L’ONU a déclaré avoir « pris acte » de la désignation de Bachagha comme Premier ministre par le Parlement libyen et a appelé à « préserver la stabilité », sans prendre position

Les médias ont annoncé que l’ONU reconnaissait Dbeibah en tant que dirigeant, suscitant la controverse : l’organisation a ainsi été accusée de s’ingérer dans la politique libyenne en favorisant un homme plutôt qu’un autre. 

Mais le secrétaire général a publié vendredi 11 février un communiqué qui ne mentionnait ni Dbeibah, ni Bachagha.

Stephanie Williams a rencontré dimanche en Libye les deux dirigeants rivaux, les appelant à « préserver la stabilité », sans prendre position.
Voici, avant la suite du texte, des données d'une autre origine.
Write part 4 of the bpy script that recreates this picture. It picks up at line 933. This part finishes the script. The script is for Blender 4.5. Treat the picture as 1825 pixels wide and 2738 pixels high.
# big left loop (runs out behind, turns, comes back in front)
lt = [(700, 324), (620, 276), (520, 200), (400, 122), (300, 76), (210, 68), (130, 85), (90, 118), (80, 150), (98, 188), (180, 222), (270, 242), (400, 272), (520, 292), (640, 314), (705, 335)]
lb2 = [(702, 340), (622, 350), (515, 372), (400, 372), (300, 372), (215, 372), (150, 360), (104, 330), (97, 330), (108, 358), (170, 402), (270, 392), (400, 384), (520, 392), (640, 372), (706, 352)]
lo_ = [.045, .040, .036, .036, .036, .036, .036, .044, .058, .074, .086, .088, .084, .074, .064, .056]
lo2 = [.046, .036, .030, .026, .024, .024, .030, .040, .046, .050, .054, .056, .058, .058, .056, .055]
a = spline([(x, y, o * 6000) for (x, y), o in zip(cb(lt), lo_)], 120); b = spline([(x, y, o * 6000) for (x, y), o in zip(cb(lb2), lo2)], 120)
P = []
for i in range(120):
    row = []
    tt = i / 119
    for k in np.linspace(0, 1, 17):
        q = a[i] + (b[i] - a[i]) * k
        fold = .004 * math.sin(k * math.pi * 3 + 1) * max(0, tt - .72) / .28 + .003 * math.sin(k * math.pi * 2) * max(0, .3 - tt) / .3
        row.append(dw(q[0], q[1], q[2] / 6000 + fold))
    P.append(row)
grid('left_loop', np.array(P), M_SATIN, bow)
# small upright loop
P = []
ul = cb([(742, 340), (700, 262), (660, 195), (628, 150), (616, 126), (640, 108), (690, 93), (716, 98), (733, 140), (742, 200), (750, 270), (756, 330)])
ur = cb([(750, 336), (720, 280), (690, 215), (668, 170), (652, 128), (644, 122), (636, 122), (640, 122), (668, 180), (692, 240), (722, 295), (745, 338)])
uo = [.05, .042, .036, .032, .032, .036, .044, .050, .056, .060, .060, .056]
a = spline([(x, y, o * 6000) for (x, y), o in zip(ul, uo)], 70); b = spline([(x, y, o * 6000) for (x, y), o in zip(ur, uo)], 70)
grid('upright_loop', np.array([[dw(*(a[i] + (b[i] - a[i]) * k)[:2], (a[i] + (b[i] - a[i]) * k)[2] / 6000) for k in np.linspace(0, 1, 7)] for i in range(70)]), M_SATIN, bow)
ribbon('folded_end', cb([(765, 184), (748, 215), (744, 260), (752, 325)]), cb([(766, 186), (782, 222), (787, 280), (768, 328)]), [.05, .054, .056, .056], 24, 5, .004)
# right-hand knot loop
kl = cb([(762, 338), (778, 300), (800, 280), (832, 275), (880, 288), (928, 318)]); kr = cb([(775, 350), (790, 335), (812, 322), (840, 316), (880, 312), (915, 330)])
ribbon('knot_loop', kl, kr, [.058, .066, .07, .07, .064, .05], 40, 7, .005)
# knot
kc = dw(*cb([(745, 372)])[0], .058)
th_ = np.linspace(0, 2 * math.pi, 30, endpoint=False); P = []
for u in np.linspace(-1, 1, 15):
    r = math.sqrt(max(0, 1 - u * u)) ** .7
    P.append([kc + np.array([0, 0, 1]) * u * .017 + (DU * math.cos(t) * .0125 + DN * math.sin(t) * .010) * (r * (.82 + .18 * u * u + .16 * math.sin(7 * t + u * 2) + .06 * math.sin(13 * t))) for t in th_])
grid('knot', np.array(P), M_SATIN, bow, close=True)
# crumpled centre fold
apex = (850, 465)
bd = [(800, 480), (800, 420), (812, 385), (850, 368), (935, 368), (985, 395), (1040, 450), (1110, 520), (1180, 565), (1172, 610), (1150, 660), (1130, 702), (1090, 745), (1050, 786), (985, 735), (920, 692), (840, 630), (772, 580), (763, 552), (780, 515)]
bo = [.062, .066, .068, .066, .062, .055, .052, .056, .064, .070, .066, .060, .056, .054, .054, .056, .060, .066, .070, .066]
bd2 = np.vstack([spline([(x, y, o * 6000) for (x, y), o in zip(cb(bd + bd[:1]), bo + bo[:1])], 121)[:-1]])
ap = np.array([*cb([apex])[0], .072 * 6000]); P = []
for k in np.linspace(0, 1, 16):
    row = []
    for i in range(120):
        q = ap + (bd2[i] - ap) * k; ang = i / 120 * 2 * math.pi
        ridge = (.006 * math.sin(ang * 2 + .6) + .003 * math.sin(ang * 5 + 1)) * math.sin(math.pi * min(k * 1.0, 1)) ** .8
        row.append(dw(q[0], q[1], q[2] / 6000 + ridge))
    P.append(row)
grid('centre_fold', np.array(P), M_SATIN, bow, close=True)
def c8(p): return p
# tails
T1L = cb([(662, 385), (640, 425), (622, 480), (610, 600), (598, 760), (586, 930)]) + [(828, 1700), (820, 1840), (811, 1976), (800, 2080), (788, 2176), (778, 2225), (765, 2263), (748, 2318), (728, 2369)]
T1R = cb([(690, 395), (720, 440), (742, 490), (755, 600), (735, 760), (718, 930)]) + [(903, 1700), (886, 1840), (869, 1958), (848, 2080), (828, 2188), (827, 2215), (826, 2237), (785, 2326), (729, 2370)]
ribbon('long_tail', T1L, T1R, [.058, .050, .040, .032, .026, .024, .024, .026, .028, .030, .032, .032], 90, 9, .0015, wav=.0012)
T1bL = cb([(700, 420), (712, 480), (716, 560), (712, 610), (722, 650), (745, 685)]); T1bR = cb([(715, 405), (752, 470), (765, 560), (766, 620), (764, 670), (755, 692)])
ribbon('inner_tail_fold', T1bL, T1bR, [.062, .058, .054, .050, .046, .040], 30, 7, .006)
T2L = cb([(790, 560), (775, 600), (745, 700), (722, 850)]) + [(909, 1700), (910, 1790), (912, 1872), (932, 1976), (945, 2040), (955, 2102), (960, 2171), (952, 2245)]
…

Appelant « toutes les parties et institutions à continuer […] de préserver la stabilité de la Libye comme une priorité absolue », l’ONU a déclaré avoir « pris acte » de la désignation de Bachagha comme Premier ministre par le Parlement libyen.

Elie Abouaoun y voit un signe de soutien national et international autour de Bachagha. « Ils essaient d’offrir à Dbeibah une sortie digne », explique-t-il.

Bachagha a remercié Dbeibah et le GNA d’avoir assumé leurs responsabilités « pendant une période difficile » et s’est dit certain que son prédécesseur respecterait les principes démocratiques et une transition pacifique du pouvoir.

Elie Abouaoun précise que les États-Unis et l’ONU pourraient se sentir entravés en cas de « large consensus » en faveur d’un départ de Dbeibah.

Au lieu de prendre position sur une figure, « ils vont désormais s’affairer à demander au nouveau gouvernement d’organiser des élections le plus rapidement possible ».